Die Gründe sind vielfältig. Für Wolkow ist es vor allem die Personalpolitik: Statt Profis einzustellen, vermittele man die Stellen lieber an willfährige Bekannte. Aber auch die Einkommenssituation in den Behörden bei Polizei und Stadtverwaltungen gelten als Grund für die weitverbreitete Sitte, sich für Leistung und Wohlwollen schmieren zu lassen.
Ein Problem, dass Medwedews Vorgänger im Präsidentenamt, der heutige Premierminister Putin, durchaus auch schon erkannt hatte. Alljährlich beklagte er während seiner Amtszeit die um sich greifende Korruption im Land. Und versprach Abhilfe, zum Beispiel vor genau sechs Jahren, im Januar 2004:
"Um Korruption und andere negative Begleiterscheinungen zu beseitigen, müssen wir die Menschen, von denen das Wohl des Staates abhängt, besser bezahlen. Das müssen wir akzeptieren und uns von dem sozialistischen Prinzip, alle bekommen das Gleiche, trennen."
Tatsächlich geändert hat sich seither wenig. Zwar müssen auf Initiative von Präsident Medwedew seit einem Jahr alle hohen Staatsbediensteten, angefangen vom Präsidenten, ihre Einkommenssteuererklärung offen legen. Und die ihrer Verwandten, um so zu verhindern, dass die Bestechungsgelder möglicherweise auf Umwegen in die Privatschatullen fließen. Doch alles nur mit zweifelhaftem Erfolg. Russische Medien wundern sich immer wieder über Diskrepanzen: teure Autos, Uhren, Aktienpakete bei Ministern und ranghohen Beamten, die nicht zu dem offiziell angegebenen Vermögen passen wollen. Der russische Volksmund kommentiert das eher lakonisch: Wer sei schon ehrlich bei seiner Steuererklärung.
Transparency International legte Zahlen des russischen Innenministeriums vor, nach denen im vergangenen Jahr durchschnittlich 629 Euro Schmiergeld pro Bestechungsfall gezahlt wurden. Zum Vergleich: Der Drogenfahnder Alexej Dimowski, der vor wenigen Monaten via Internet erpresste Zeugenaussagen, gefälschte Beweise und willkürliche Verhaftungen seiner Kollegen anprangerte und von vielen Russen als Vorkämpfer gegen Korruption bei der Polizei gefeiert wurde, verdiente bis zu seiner Entlassung wegen des unbotmäßigen Verhaltens umgerechnet monatlich rund 325 Euro. Und das, da in Moskauer Supermärkten durchaus westeuropäische Preise für Lebensmittel verlangt werden.

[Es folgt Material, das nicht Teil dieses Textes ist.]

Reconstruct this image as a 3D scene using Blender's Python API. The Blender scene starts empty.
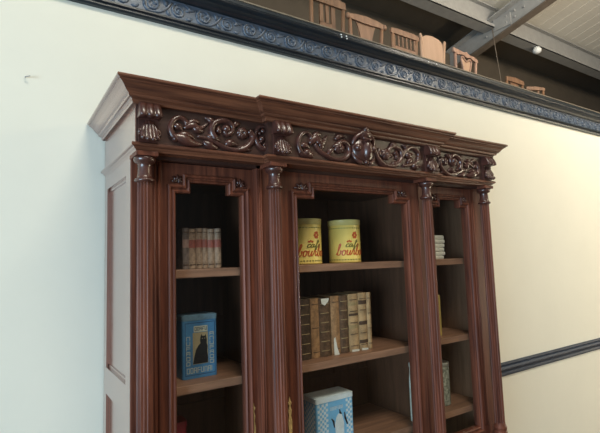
import bpy, bmesh, math, random
from mathutils import Vector, Matrix
random.seed(7)
C = bpy.context.scene.collection
SC = bpy.context.scene
R = math.radians
PI = math.pi

# ------------------------------------------------------------------ camera, world, lamps, exposure
cam = bpy.data.cameras.new('camera'); co = bpy.data.objects.new('camera', cam); C.objects.link(co)
cam.sensor_width = 36.0; cam.sensor_fit = 'HORIZONTAL'; cam.lens = 455.358 / 600 * 36.0
cam.clip_start = .05
_yaw, _pitch, _roll = .583051, .0939885, -.0325476
_f = Vector((math.sin(_yaw)*math.cos(_pitch), math.cos(_yaw)*math.cos(_pitch), math.sin(_pitch)))
_r = Vector((math.cos(_yaw), -math.sin(_yaw), 0)); _u = _r.cross(_f)
_r2 = _r*math.cos(_roll) + _u*math.sin(_roll); _u2 = -_r*math.sin(_roll) + _u*math.cos(_roll)
co.matrix_world = Matrix(((_r2.x, _u2.x, -_f.x, 0), (_r2.y, _u2.y, -_f.y, 0), (_r2.z, _u2.z, -_f.z, 0), (0, 0, 0, 1)))
SC.camera = co

w = bpy.data.worlds.new('hall_light'); SC.world = w; w.use_nodes = True
_nt = w.node_tree; _bg = _nt.nodes['Background']              # daylight from the open side of the hall on the left, a dim hall on the right
_tc = _nt.nodes.new('ShaderNodeTexCoord'); _sx = _nt.nodes.new('ShaderNodeSeparateXYZ'); _cr = _nt.nodes.new('ShaderNodeValToRGB')
_mr = _nt.nodes.new('ShaderNodeMapRange'); _mr.inputs[1].default_value = -1; _mr.inputs[2].default_value = 1
_nt.links.new(_tc.outputs['Generated'], _sx.inputs[0]); _nt.links.new(_sx.outputs['X'], _mr.inputs[0]); _nt.links.new(_mr.outputs[0], _cr.inputs[0])
_e = _cr.color_ramp.elements
_e[0].position = .10; _e[0].color = (.74, .90, 1.0, 1); _e[1].position = .72; _e[1].color = (.14, .13, .11, 1)
_nt.links.new(_cr.outputs[0], _bg.inputs[0]); _bg.inputs[1].default_value = .46

def area(name, loc, target, sx, sy, power, col):
    l = bpy.data.lights.new(name, 'AREA'); l.shape = 'RECTANGLE'; l.size = sx; l.size_y = sy
    l.energy = power; l.color = col
    o = bpy.data.objects.new(name, l); C.objects.link(o); o.location = loc
    o.rotation_euler = (Vector(target)-Vector(loc)).to_track_quat('-Z', 'Y').to_euler()
    return o
area('skylight_lamp', (.7, -.85, 3.4), (1.4, 1.6, -.1), 1.7, .8, 100, (1.0, .93, .78))
area('window_lamp', (-4.2, -1.3, -.9), (.8, 1.9, -.2), 2.6, 2.4, 385, (.58, .81, 1.0))
area('hall_lamp', (6.0, -1.9, 2.2), (3.6, 1.93, -.8), 1.8, .8, 66, (1.0, .86, .60))
area('low_right_fill', (8.6, -.5, -.7), (3.4, 1.93, -1.3), .8, .8, 115, (1.0, .87, .63))  # added fill for the lower right wall, from an invented source
area('loft_fill', (4.6, -.6, 2.6), (7.0, 3.6, 3.6), 1.2, .8, 160, (1.0, .90, .76))  # added unseen fill that brightens the roof and loft
SC.view_settings.view_transform = 'Standard'; SC.view_settings.look = 'None'
SC.view_settings.gamma = 1; SC.view_settings.use_curve_mapping = False
SC.view_settings.exposure = 0.0

# ------------------------------------------------------------------ materials
def mat(name, col, rough=.5, metal=0, spec=.5, coat=0, var=.0, scale=12, bump=0, bscale=60, stretch=None, col2=None, lo=.35, hi=.65, cior=1.5):
    m = bpy.data.materials.new(name); m.use_nodes = True
    nt = m.node_tree; b = nt.nodes['Principled BSDF']
    b.inputs['Base Color'].default_value = (*col, 1); b.inputs['Roughness'].default_value = rough
    b.inputs['Metallic'].default_value = metal; b.inputs['Specular IOR Level'].default_value = spec
    b.inputs['Coat Weight'].default_value = coat; b.inputs['Coat Roughness'].default_value = .18; b.inputs['Coat IOR'].default_value = cior
    tc = nt.nodes.new('ShaderNodeTexCoord'); mp = nt.nodes.new('ShaderNodeMapping')
    nt.links.new(tc.outputs['Object'], mp.inputs['Vector'])
    if stretch: mp.inputs['Scale'].default_value = stretch
    if var or col2:
        n = nt.nodes.new('ShaderNodeTexNoise'); n.inputs['Scale'].default_value = scale; n.inputs['Detail'].default_value = 6
        n.inputs['Roughness'].default_value = .65
        nt.links.new(mp.outputs[0], n.inputs['Vector'])
        cr = nt.nodes.new('ShaderNodeValToRGB'); e = cr.color_ramp.elements
        c2 = col2 if col2 else tuple(c*(1-var) for c in col)
        e[0].position = lo; e[0].color = (*c2, 1); e[1].position = hi; e[1].color = (*col, 1)
        nt.links.new(n.outputs['Fac'], cr.inputs[0]); nt.links.new(cr.outputs[0], b.inputs['Base Color'])
    if bump:
        n2 = nt.nodes.new('ShaderNodeTexNoise'); n2.inputs['Scale'].default_value = bscale; n2.inputs['Detail'].default_value = 4
        nt.links.new(mp.outputs[0], n2.inputs['Vector'])
        bp = nt.nodes.new('ShaderNodeBump'); bp.inputs['Strength'].default_value = bump; bp.inputs['Distance'].default_value = .002
        nt.links.new(n2.outputs['Fac'], bp.inputs['Height']); nt.links.new(bp.outputs[0], b.inputs['Normal'])
    return m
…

Die Korruption betrifft alle Lebensbereiche: Im vergangen Sommer kündigte das Möbelhaus Ikea an, wegen der ständigen Forderungen nach Schmiergeld seine Expansionspläne zunächst einmal auf Eis zu legen.
Und auch nach dem verheerenden Brand in einer Diskothek in Perm vor wenigen Wochen, bei dem 152 Menschen ums Leben kamen, machte Russlands Präsident Medwedew nicht nur die Manager des Klubs verantwortlich, sondern auch die Korruption der zuständigen Beamten. Die Sicherheitsvorkehrungen der Diskothek waren offenbar regelmäßig überprüft und nach entsprechender Gegenleistung für ausreichend befunden worden.